Proposed by Tom Glanzman - based on BABAR experience
The current situation with GLAST AFS disk permissions might be improved by creating a new group, e.g., g-glast-admin, owned by owner-g-glast. This group should then be added to *every* GLAST-owned AFS directory and given all seven permissions, "rwlidka". Further, the owner of g-glast should probably be changed from owner-g-glast to g-glast-admin. With such a scheme, one achieves a reasonable level of administrative control:
1. owner-g-glast -- owns g-glast-admin, but has no direct directory permissions of its own. Its sole function in life is to administer to the needs of g-glast* groups. This group would have very few members (as it now does). It is ultimately the "master key" to the whole scheme.

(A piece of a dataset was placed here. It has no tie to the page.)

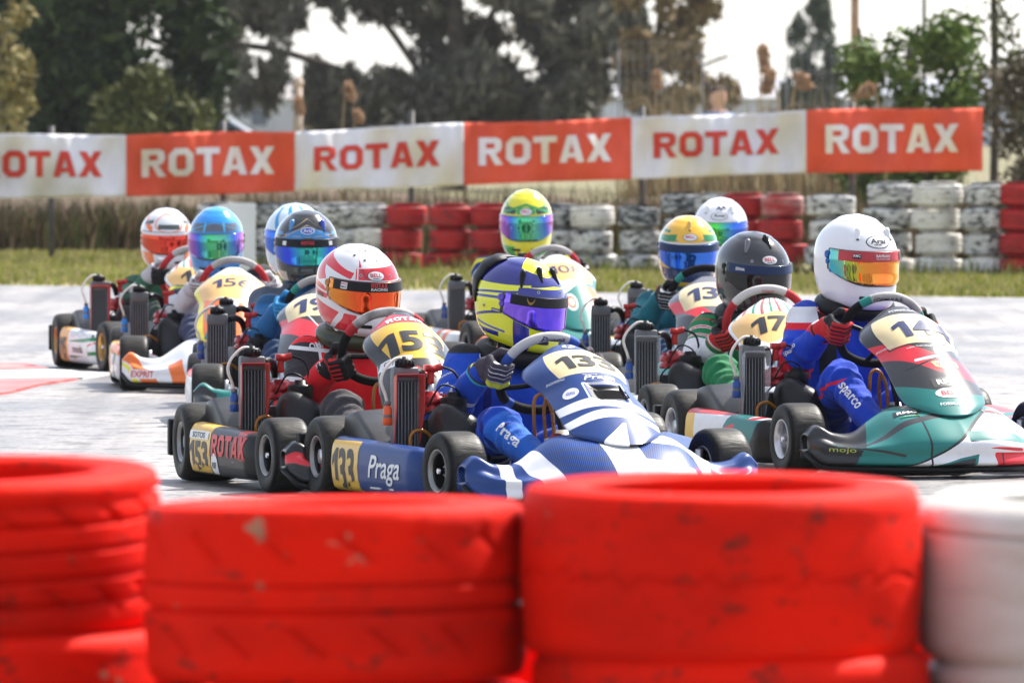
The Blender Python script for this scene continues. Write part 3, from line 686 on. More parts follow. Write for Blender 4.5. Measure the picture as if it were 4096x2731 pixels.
# poles
wp = mat('weathered_wood', (.40, .25, .18), .8, vary=.2, vscale=4)
for x2, d, r_, ztop, lab, m in ((1963, 120, .055, 8.5, 'reddish wooden utility pole above the banner at the right', wp), (686, 105, .045, 1.8, 'pale tan wooden post left of the dark tree', mat('pale_wood', (.50, .38, .30), .8, vary=.2, vscale=4)), (2122, 130, .03, 8, 'thin grey lamp pole behind the leafy bush', pm)):
    x = (x2 * K - 2048) * d / FPX; t = MB(); t.tube([(0, 0, -.2), (0, 0, ztop)], [r_ * 1.15, r_], 10, sub=1); t.tube([(0, 0, ztop - .12), (0, 0, ztop - .04)], r_ * 1.3, 10, sub=1)
    tag(obj('pole', t.mesh('pole', [m]), None, (x, d, 0)), lab, 'pole')
# wire fence far behind
fence = empty('wire_fence', Matrix.Translation((3, 112, 0))); tag(fence, 'tall grey wire fence standing behind the reeds', 'fence')
fm_ = mat('galvanised_wire', (.20, .21, .23), .8, vary=.1)
for k in range(5):
    t = MB(); t.tube([(0, 0, 0), (0, 0, 2.2)], .010, 8, sub=1); obj('fence_post', t.mesh('fence_post', [fm_]), fence, (-1.6 + k * 1.1, 0, 0))
t = MB()
for k in range(46): t.tube([(-1.7 + k * .1, .03, .05), (-1.7 + k * .1, .03, 2.3)], .004, 4, sub=1)
for k in range(12): t.tube([(-1.7, .034, .1 + k * .2), (2.9, .034, .1 + k * .2)], .004, 4, sub=1)
obj('wire_mesh', t.mesh('wire_mesh', [fm_]), fence)['kind'] = 'stuff'
# pale shed and house far off
def shed(name, lab, x, y, w, h, dep, wallc, roofc, nwin, rise=.9):
    r = empty(name, Matrix.Translation((x, y, 0))); tag(r, lab, 'building')
    b = MB(); b.box((0, dep / 2, h / 2), (w, dep, h)); obj('wall', b.mesh('wall', [mat(name + '_wall', wallc, .8, vary=.08, vscale=.8)], False), r)
    b = MB(); P = [(-w/2 - .25, -.3, h), (w/2 + .25, -.3, h), (w/2 + .25, dep + .3, h), (-w/2 - .25, dep + .3, h), (-w/2 - .25, dep / 2, h + rise), (w/2 + .25, dep / 2, h + rise)]
    b.add([(p[0], p[1], p[2] + .01) for p in P], [(0, 1, 5, 4), (2, 3, 4, 5), (0, 4, 3), (1, 2, 5), (3, 2, 1, 0)]); obj('roof', b.mesh('roof', [mat(name + '_roof', roofc, .7, vary=.15, vscale=1.)], False), r)
    wm = mat(name + '_glass', (.08, .10, .13), .1, vary=0)
    for k in range(nwin):
        b = MB(); b.box((0, 0, 0), (.9, .08, .9)); o = obj('window', b.mesh('window', [wb_], False), r, (-w / 2 + w * (k + .5) / nwin, -.02, h * .62))
        b = MB(); b.box((0, -.045, 0), (.76, .02, .76)); obj('pane', b.mesh('pane', [wm], False), o)
shed('white_shed', 'long white shed far off beyond the wire fence', 6.5, 330, 15, 2.1, 8, (.62, .64, .68), (.55, .55, .58), 6, .6)
shed('pale_house', 'low pale house with a grey roof far off behind the dark tree', -7.5, 380, 10, 2.2, 8, (.50, .50, .50), (.30, .28, .27), 4, .9)
shed('grey_barn', 'low grey barn far off right of the poles', 17.5, 420, 14, 2.4, 8, (.45, .47, .52), (.35, .37, .42), 5)
# far tree line and hills
fl = foliage('far_leaf', (.20, .20, .17), (.32, .29, .24))
leaves('far_woodland', [((x, 470 + random.uniform(-12, 12), random.uniform(.6, 2.4)), (2.0, 2, random.uniform(.8, 1.8))) for x in np.arange(-60, 60, 1.6)], 12000, .28, fl, None)
tag(bpy.data.objects['far_woodland'], 'hazy line of bare trees far away on the horizon', 'trees', kind='stuff')
HX = np.linspace(-1500, 1500, 90); HP = np.zeros((90, 6, 3))
for i, x in enumerate(HX):
    for j in range(6): HP[i, j] = (x, 2300 + j * 90, -4 + (11 + 4 * math.sin(x * .004) + 2 * math.sin(x * .013 + 1)) * math.sin(j / 5 * math.pi / 2))
hl = obj('hills', grid('hills', HP, mats=[earth('hill_scrub', (.10, .11, .09), (.14, .13, .11), .01)])); hl['kind'] = 'structure'
# parked white car behind the left of the banner
def car(x, y, rz):
    r = empty('parked_car', Matrix.Translation((x, y, 0)) @ Matrix.Rotation(rz, 4, 'Z')); tag(r, 'white parked car behind the banner left of the dark tree', 'car')
    wc = mat('white_car_paint', (.75, .76, .78), .25, coat=1, vary=.02); gc = mat('car_glass', (.03, .04, .05), .05, vary=0); tc_ = mat('car_tyre', (.02, .02, .02), .8, vary=.1)
    pr = [(-2.1, .35), (-2.15, .75), (-1.9, .92), (-1.35, 1.0), (-.7, 1.42), (.55, 1.45), (1.25, 1.0), (2.0, .85), (2.15, .6), (2.1, .35)]
    V = []; 
    for s_ in (-1, 1):
        for px_, pz in pr: V.append((px_, s_ * (.85 if pz < 1.05 else .66), pz))
    n = len(pr); F = [tuple(range(n))[::-1], tuple(range(n, 2 * n))] + [(i, (i + 1) % n, n + (i + 1) % n, n + i) for i in range(n)]
    b = MB(); b.add(V, F); obj('body', b.mesh('body', [wc], False, .05), r)
    for s_ in (-1, 1):
        b = MB(); b.add([(-1.2, s_ * .83, 1.03), (-.66, s_ * .70, 1.36), (.5, s_ * .70, 1.38), (1.08, s_ * .83, 1.03)], [(0, 1, 2, 3)]); o = obj('side_window', b.mesh('side_window', [gc], False), r)
        md = o.modifiers.new('t', 'SOLIDIFY'); md.thickness = .03; md.offset = 0
    b = MB(); b.add([(1.22, -.7, 1.05), (1.22, .7, 1.05), (.62, .58, 1.42), (.62, -.58, 1.42)], [(0, 1, 2, 3)]); o = obj('windscreen', b.mesh('windscreen', [gc], False), r); md = o.modifiers.new('t', 'SOLIDIFY'); md.thickness = .03; md.offset = 0
    for wx in (-1.3, 1.35):
        for s_ in (-1, 1):
            b = MB(); b.lathe([(0, -.1), (.2, -.1), (.31, -.09), (.32, 0), (.31, .09), (.2, .1), (0, .1)], 24, 'y'); obj('wheel', b.mesh('wheel', [tc_]), r, (wx, s_ * .8, .32))
car(-5.6, 150, R(8)); bpy.data.objects['parked_car'].location.z = -.1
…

2. g-glast-admin -- has all privs on all GLAST volumes. This group might contains a smallish group of trusted people whom could take on such tasks as modifying directory/volume permissions, creating new mount points, etc.

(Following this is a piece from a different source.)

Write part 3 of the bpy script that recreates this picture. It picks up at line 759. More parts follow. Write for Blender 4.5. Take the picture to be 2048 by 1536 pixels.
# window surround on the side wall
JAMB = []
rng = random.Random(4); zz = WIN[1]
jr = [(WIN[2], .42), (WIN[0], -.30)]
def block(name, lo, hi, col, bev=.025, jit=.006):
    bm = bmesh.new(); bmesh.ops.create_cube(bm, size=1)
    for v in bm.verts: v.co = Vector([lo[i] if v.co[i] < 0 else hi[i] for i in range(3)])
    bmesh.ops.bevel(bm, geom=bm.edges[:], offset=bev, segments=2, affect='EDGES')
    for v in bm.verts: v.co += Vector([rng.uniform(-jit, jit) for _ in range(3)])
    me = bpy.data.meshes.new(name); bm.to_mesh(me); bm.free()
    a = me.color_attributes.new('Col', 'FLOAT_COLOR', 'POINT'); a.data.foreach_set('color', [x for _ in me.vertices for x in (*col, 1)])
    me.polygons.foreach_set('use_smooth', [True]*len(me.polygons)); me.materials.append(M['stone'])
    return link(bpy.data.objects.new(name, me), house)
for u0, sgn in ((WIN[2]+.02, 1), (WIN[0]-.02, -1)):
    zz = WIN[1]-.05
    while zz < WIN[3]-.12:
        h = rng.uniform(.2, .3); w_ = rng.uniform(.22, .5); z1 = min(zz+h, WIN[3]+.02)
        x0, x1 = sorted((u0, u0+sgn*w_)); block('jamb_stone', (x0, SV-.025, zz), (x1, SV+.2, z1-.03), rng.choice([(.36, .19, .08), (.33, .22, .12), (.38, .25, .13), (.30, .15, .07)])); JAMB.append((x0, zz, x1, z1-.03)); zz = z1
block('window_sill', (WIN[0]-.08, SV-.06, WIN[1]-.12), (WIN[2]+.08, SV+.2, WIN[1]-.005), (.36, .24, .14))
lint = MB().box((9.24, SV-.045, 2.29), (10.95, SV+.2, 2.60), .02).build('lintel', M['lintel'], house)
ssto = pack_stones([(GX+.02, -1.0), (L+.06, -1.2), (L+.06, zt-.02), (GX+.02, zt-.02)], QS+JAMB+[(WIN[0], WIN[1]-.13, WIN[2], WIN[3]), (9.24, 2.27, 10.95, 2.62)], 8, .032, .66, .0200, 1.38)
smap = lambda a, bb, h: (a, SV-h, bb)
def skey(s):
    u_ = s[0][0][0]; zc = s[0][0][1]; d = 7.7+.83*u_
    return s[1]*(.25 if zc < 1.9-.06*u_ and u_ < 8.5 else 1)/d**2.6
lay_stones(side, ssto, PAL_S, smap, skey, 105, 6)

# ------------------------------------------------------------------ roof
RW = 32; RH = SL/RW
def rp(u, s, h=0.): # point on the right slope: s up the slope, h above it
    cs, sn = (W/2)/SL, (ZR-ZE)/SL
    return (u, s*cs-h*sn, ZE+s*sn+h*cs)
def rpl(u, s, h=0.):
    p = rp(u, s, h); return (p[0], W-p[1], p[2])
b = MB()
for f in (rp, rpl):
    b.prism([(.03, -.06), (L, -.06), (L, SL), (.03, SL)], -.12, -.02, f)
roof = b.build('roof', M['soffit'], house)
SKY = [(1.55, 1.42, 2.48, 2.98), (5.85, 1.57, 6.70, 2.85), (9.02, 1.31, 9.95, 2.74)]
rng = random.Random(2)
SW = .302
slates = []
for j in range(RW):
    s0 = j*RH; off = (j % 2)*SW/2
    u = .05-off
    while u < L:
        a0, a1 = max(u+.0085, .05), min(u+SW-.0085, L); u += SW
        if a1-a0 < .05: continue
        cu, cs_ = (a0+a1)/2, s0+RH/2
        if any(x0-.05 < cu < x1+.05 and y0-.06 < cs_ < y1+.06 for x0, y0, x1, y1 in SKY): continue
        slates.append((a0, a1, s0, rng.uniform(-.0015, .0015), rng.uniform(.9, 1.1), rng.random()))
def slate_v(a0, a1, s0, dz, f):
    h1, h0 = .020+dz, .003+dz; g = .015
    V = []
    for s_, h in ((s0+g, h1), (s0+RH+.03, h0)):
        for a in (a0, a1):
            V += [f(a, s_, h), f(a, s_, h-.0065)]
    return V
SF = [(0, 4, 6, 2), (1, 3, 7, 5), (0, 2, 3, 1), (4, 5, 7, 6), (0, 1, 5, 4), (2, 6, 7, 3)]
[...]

3. g-glast -- remains as it is, the largest of the three groups (contains everyone?), giving r/w permission to many(most) GLAST AFS volumes, but not able to make structural changes to the AFS structure. This group would change its owner to g-glast-admin.
4. g-glast:* -- remain as special-purpose groups, however the owner of these groups would now be g-glast-admin (not g-glast nor owner-g-glast).
In this way, the this morning's situation would be avoided in the future. We devised a similar scheme for BABAR and it has been in heavy use for over 10 years now with minimal modification, or need to request special services from SCS. There may also be some desire to change -- or at least rethink -- the group access flags associated with the various groups.
One might also consider setting up "maintainer accounts" for membership in owner-g-glast and/or g-glast-admin. BABAR did this in order to reduce the likelihood of someone in such a group accidentally performing an operation with too much authority and clobbering something of value! I have such an account, "dragon-m", which I seldom use. By design.